Debelle cracks it over 'crunch'

Banking Day staff
Overblown discussion of a "credit crunch" is misplaced and overlooks that "reductions in both the demand and supply of credit have been at play, and it is hard to separate their effects," Guy Debelle, deputy governor of the Reserve Bank of Australia, told a FINSIA seminar in Melbourne yesterday.

In a spirited analysis of APRA's "various measures put in place to address the risks around housing lending," Debelle slammed the tendency to conflate "the riskiness of the borrowing as being the source of the negative shock".

"My concern is for its potential to be an accelerator to a negative shock from another source," he said.

"To put it another way, I don't regard it as likely that household borrowing will collapse under its own weight.

"Rather, if a negative shock were to hit the Australian economy, particularly one that caused a sizeable rise in unemployment, then the risk on the household balance sheet would magnify the adverse effect of that shock. This would have first order consequences for the economy and hence also for monetary policy."

Framing his conclusions around themes of "resilience" Debelle said "the available evidence suggests that the policies have meaningfully reduced vulnerabilities associated with riskier household lending," and so dampened prospects of future economic shocks.

In a preview of the deeper analysis of the overlapping forces informing credit supply from the RBA, Debelle argued "the regulatory measures have significantly reduced the riskiness of new housing lending.
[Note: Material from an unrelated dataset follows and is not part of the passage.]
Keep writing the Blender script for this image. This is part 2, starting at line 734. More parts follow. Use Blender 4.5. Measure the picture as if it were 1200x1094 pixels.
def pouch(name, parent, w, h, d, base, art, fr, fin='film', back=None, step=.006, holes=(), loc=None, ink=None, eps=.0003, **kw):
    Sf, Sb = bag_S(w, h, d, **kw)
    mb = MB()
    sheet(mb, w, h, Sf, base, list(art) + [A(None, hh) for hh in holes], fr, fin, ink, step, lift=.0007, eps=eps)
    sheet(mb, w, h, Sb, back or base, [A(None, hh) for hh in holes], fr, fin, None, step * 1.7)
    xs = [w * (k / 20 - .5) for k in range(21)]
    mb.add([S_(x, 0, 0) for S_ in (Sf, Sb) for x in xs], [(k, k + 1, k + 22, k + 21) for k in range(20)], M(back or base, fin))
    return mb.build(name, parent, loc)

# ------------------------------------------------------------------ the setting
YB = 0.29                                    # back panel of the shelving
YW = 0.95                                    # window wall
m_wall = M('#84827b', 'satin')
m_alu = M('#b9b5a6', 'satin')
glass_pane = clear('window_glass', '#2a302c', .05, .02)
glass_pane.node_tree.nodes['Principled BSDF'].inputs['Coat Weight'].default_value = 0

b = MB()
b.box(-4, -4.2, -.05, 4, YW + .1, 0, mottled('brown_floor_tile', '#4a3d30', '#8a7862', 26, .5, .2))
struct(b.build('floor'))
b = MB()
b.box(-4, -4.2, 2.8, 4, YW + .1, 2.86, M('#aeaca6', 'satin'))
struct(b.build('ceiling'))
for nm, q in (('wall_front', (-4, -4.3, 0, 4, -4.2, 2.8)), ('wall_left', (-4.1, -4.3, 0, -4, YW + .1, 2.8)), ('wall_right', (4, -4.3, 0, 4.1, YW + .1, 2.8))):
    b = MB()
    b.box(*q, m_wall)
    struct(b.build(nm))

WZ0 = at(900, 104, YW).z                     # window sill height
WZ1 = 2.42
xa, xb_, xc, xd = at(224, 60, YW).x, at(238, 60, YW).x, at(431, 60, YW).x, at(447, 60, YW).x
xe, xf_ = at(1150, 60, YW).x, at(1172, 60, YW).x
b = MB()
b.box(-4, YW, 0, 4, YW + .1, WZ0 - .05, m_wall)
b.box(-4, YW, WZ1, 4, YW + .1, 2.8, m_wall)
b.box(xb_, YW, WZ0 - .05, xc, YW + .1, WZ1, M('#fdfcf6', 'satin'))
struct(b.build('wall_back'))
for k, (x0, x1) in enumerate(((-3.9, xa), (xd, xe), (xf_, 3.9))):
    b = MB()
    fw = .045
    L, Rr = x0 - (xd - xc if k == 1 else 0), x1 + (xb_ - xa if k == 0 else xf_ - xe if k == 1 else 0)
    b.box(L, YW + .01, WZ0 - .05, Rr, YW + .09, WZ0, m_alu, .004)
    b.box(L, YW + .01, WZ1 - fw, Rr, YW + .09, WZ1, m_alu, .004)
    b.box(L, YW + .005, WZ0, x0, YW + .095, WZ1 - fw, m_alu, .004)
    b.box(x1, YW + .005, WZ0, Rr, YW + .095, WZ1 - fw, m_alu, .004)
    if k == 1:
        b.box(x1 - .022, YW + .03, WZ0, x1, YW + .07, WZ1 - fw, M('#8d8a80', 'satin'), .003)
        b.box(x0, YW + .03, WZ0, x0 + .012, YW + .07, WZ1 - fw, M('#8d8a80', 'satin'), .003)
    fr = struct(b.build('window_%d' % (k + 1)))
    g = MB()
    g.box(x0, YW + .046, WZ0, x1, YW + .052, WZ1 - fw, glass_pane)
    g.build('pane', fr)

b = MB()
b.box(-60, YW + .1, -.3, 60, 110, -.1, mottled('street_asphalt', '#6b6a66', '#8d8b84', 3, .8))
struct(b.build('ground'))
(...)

"A smaller share of new loans are to investors, are interest-only, have high LVRs or are to borrowers more likely to have difficulty repaying the loan. But it takes time for the riskiness of the stock of outstanding loans to improve.

"When you implement a change in lending standards the existing loans are no different to how they were the day before. But over time a larger share of outstanding loans will have been written with more stringent lending standards, while the larger share of principal and interest loans will see more of the outstanding loans have a declining balance over time.

"Finally, in assessing the overall riskiness of the debt both before and after the various measures, it is worth remembering that arrears rates remain low."?